Bellona has been campaigning for action to deal with nuclear waste in neighbouring Russia since the dissolution of the Soviet Union in the 1990s, in 1994 its report "Sources of Radioactive Contamination in Murmansk and Archangel Counties" alerted the world to the risks posted by decommissioned Soviet nuclear-powered submarines. 
 
However, the breakdown in relations between Russia and the West over the crisis in Ukraine has led Russia in December to effectively cancel  the Cooperative Threat Reduction (CTR) Program, also known as Nunn-Lugar, under which it has worked with US Department of Defence personnel to try and keep the material safe.  
 
The Soviet Union dumped vast amounts of nuclear waste in the Barents and Kara Seas in the decades leading up to its dissolution in 1991. In total it abandoned: 19 ships containing radioactive waste; 14 with nuclear reactors, five of which contain spent nuclear fuel; 735 other pieces of radioactively contaminated heavy machinery;  17,000 containers with radioactive waste; and three nuclear submarines.
 
Of these, the three submarines pose the worst risk, with the Business Insider news site warning that K-27 could cause a Chernobyl-like event if the casings of its reactors fail and radiation leaks into the sea.  
 
The K-27 was an experimental design launched in 1962. While on duty in 1968, the reactor started leaking radiation, poisoning the crew.

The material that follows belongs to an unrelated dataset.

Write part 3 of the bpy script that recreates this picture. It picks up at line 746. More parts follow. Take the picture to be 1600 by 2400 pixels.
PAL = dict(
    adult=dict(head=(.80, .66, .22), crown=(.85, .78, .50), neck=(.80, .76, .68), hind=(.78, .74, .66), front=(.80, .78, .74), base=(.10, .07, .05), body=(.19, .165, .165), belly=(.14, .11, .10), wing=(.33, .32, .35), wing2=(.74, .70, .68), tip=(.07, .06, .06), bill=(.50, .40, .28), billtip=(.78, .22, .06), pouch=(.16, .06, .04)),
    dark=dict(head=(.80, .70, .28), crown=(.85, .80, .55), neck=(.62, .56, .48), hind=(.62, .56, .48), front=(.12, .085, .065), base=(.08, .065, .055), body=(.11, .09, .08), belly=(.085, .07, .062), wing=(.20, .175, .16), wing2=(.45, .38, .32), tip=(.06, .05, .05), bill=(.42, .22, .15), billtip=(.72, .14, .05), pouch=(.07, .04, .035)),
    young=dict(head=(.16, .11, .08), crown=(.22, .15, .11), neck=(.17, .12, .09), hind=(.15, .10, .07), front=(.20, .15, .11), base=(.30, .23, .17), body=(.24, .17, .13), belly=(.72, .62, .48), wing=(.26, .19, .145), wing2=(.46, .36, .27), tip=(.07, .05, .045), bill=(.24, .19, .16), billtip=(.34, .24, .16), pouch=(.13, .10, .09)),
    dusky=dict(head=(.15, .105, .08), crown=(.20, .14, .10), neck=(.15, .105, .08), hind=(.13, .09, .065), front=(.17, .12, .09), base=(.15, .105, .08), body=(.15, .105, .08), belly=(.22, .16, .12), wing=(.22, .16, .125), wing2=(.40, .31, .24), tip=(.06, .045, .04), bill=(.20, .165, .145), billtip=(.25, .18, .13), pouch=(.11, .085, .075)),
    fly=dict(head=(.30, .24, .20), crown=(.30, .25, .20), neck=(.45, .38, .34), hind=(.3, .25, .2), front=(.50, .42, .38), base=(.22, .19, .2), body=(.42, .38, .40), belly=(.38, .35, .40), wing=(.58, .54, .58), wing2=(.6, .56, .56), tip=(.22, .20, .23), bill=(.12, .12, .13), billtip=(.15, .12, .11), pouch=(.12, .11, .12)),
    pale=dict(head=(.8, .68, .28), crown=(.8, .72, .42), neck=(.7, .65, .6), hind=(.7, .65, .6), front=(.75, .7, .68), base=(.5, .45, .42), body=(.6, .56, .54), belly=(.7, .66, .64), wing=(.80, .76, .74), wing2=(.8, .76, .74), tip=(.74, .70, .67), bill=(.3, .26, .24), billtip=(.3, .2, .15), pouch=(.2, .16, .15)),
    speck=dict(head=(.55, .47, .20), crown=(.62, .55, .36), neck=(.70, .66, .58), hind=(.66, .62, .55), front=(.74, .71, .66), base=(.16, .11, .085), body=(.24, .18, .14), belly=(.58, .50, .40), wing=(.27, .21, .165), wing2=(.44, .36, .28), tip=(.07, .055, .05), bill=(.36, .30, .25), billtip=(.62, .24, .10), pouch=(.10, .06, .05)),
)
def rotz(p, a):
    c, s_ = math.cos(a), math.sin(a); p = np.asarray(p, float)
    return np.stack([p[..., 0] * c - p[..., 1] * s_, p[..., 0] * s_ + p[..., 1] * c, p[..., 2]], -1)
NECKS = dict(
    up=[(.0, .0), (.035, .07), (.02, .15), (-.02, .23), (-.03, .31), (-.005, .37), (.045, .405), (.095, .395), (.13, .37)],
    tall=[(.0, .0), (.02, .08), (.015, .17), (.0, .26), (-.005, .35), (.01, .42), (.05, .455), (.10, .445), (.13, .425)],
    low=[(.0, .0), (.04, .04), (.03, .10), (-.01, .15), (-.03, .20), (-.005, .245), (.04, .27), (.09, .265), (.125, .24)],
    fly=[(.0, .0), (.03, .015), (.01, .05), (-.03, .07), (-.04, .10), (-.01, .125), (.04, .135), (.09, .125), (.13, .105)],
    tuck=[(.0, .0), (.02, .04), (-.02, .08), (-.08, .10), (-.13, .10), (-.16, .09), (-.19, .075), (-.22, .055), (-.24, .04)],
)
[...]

According to the BBC, nine seamen died of radiation poisoning immediately, while many more had their lives cut short.
 
The vessel was sunk in the Kara Sea in 1981 only 30 meters below sea level, far shallower than required by international guidelines. 
 
The greatest direct risk to Norway is posed by the K-159 submarine, which sank on a journey from the town of Ostrovnoy in Russia's Murmansk region in 2003, just 200km from the Norwegian border, giving it the potential to contaminate some of the country's most valuable fisheries. 
 
The wreck was mapped by sonar in 2010 by the British subsea surveyors Adus Deep Ocean under a now aborted project to salvage the vessel. 
 
Bøhmer says that the matter is urgent. ”I think we have a short time horizon to do something about this problem. Nuclear waste must be retrieved and stored on land where possible, or buried in the seabed before it is too late.”